• **Your objective**:
Give the material again in full, matching it exactly.

[Begin]

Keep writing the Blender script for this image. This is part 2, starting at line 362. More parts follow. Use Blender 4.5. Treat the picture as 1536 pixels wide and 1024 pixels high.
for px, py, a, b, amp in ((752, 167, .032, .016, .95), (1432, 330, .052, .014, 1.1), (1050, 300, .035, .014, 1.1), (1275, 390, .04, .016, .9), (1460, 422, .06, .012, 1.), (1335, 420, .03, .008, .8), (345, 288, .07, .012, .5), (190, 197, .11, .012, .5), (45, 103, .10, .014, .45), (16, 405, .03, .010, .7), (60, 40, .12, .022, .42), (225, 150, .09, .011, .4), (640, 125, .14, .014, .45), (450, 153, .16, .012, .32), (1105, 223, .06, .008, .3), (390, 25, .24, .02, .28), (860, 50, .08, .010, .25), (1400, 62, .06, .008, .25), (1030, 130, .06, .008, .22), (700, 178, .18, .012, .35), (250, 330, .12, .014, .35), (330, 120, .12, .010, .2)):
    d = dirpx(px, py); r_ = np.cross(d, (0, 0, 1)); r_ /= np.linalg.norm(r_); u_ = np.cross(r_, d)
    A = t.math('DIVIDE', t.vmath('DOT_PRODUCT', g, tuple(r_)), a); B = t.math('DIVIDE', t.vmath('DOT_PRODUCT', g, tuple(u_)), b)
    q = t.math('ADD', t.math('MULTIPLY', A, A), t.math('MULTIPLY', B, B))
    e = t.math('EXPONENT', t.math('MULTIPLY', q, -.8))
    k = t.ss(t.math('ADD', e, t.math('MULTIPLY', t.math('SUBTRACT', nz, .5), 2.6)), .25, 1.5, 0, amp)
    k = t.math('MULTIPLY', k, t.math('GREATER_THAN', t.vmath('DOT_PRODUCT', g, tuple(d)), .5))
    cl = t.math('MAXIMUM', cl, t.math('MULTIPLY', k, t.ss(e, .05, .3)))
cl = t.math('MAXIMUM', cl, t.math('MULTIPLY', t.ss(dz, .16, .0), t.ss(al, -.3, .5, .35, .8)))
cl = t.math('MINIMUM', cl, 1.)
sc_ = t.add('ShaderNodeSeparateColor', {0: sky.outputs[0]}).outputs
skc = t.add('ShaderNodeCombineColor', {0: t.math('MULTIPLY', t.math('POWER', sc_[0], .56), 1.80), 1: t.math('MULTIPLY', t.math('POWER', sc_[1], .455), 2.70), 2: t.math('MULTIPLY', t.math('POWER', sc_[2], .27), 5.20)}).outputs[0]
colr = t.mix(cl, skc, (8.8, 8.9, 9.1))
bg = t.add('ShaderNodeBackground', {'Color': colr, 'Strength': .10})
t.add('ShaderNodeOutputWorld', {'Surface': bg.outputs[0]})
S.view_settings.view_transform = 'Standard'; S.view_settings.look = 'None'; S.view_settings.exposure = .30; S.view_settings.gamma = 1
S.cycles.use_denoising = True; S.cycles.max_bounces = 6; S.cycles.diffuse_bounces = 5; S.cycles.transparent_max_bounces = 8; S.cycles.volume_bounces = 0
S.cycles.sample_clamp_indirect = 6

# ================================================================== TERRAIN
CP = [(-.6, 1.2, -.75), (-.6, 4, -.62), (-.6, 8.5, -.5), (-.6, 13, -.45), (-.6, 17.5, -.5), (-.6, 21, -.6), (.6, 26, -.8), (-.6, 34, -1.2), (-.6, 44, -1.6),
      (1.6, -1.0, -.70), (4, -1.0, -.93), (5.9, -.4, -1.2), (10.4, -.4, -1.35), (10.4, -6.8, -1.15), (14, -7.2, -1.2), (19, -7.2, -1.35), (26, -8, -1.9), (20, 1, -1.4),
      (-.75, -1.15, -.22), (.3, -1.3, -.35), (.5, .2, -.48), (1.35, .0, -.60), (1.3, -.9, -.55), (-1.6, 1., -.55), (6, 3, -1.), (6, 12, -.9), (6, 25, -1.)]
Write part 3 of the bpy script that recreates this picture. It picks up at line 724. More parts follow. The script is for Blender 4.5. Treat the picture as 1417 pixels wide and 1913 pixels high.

[End]

• **The answer**:
Keep writing the Blender script for this image. This is part 2, starting at line 362. More parts follow. Use Blender 4.5. Treat the picture as 1536 pixels wide and 1024 pixels high.
for px, py, a, b, amp in ((752, 167, .032, .016, .95), (1432, 330, .052, .014, 1.1), (1050, 300, .035, .014, 1.1), (1275, 390, .04, .016, .9), (1460, 422, .06, .012, 1.), (1335, 420, .03, .008, .8), (345, 288, .07, .012, .5), (190, 197, .11, .012, .5), (45, 103, .10, .014, .45), (16, 405, .03, .010, .7), (60, 40, .12, .022, .42), (225, 150, .09, .011, .4), (640, 125, .14, .014, .45), (450, 153, .16, .012, .32), (1105, 223, .06, .008, .3), (390, 25, .24, .02, .28), (860, 50, .08, .010, .25), (1400, 62, .06, .008, .25), (1030, 130, .06, .008, .22), (700, 178, .18, .012, .35), (250, 330, .12, .014, .35), (330, 120, .12, .010, .2)):
    d = dirpx(px, py); r_ = np.cross(d, (0, 0, 1)); r_ /= np.linalg.norm(r_); u_ = np.cross(r_, d)
    A = t.math('DIVIDE', t.vmath('DOT_PRODUCT', g, tuple(r_)), a); B = t.math('DIVIDE', t.vmath('DOT_PRODUCT', g, tuple(u_)), b)
    q = t.math('ADD', t.math('MULTIPLY', A, A), t.math('MULTIPLY', B, B))
    e = t.math('EXPONENT', t.math('MULTIPLY', q, -.8))
    k = t.ss(t.math('ADD', e, t.math('MULTIPLY', t.math('SUBTRACT', nz, .5), 2.6)), .25, 1.5, 0, amp)
    k = t.math('MULTIPLY', k, t.math('GREATER_THAN', t.vmath('DOT_PRODUCT', g, tuple(d)), .5))
    cl = t.math('MAXIMUM', cl, t.math('MULTIPLY', k, t.ss(e, .05, .3)))
cl = t.math('MAXIMUM', cl, t.math('MULTIPLY', t.ss(dz, .16, .0), t.ss(al, -.3, .5, .35, .8)))
cl = t.math('MINIMUM', cl, 1.)
sc_ = t.add('ShaderNodeSeparateColor', {0: sky.outputs[0]}).outputs
skc = t.add('ShaderNodeCombineColor', {0: t.math('MULTIPLY', t.math('POWER', sc_[0], .56), 1.80), 1: t.math('MULTIPLY', t.math('POWER', sc_[1], .455), 2.70), 2: t.math('MULTIPLY', t.math('POWER', sc_[2], .27), 5.20)}).outputs[0]
colr = t.mix(cl, skc, (8.8, 8.9, 9.1))
bg = t.add('ShaderNodeBackground', {'Color': colr, 'Strength': .10})
t.add('ShaderNodeOutputWorld', {'Surface': bg.outputs[0]})
S.view_settings.view_transform = 'Standard'; S.view_settings.look = 'None'; S.view_settings.exposure = .30; S.view_settings.gamma = 1
S.cycles.use_denoising = True; S.cycles.max_bounces = 6; S.cycles.diffuse_bounces = 5; S.cycles.transparent_max_bounces = 8; S.cycles.volume_bounces = 0
S.cycles.sample_clamp_indirect = 6

# ================================================================== TERRAIN
CP = [(-.6, 1.2, -.75), (-.6, 4, -.62), (-.6, 8.5, -.5), (-.6, 13, -.45), (-.6, 17.5, -.5), (-.6, 21, -.6), (.6, 26, -.8), (-.6, 34, -1.2), (-.6, 44, -1.6),
      (1.6, -1.0, -.70), (4, -1.0, -.93), (5.9, -.4, -1.2), (10.4, -.4, -1.35), (10.4, -6.8, -1.15), (14, -7.2, -1.2), (19, -7.2, -1.35), (26, -8, -1.9), (20, 1, -1.4),
      (-.75, -1.15, -.22), (.3, -1.3, -.35), (.5, .2, -.48), (1.35, .0, -.60), (1.3, -.9, -.55), (-1.6, 1., -.55), (6, 3, -1.), (6, 12, -.9), (6, 25, -1.)]
Write part 3 of the bpy script that recreates this picture. It picks up at line 724. More parts follow. The script is for Blender 4.5. Treat the picture as 1417 pixels wide and 1913 pixels high.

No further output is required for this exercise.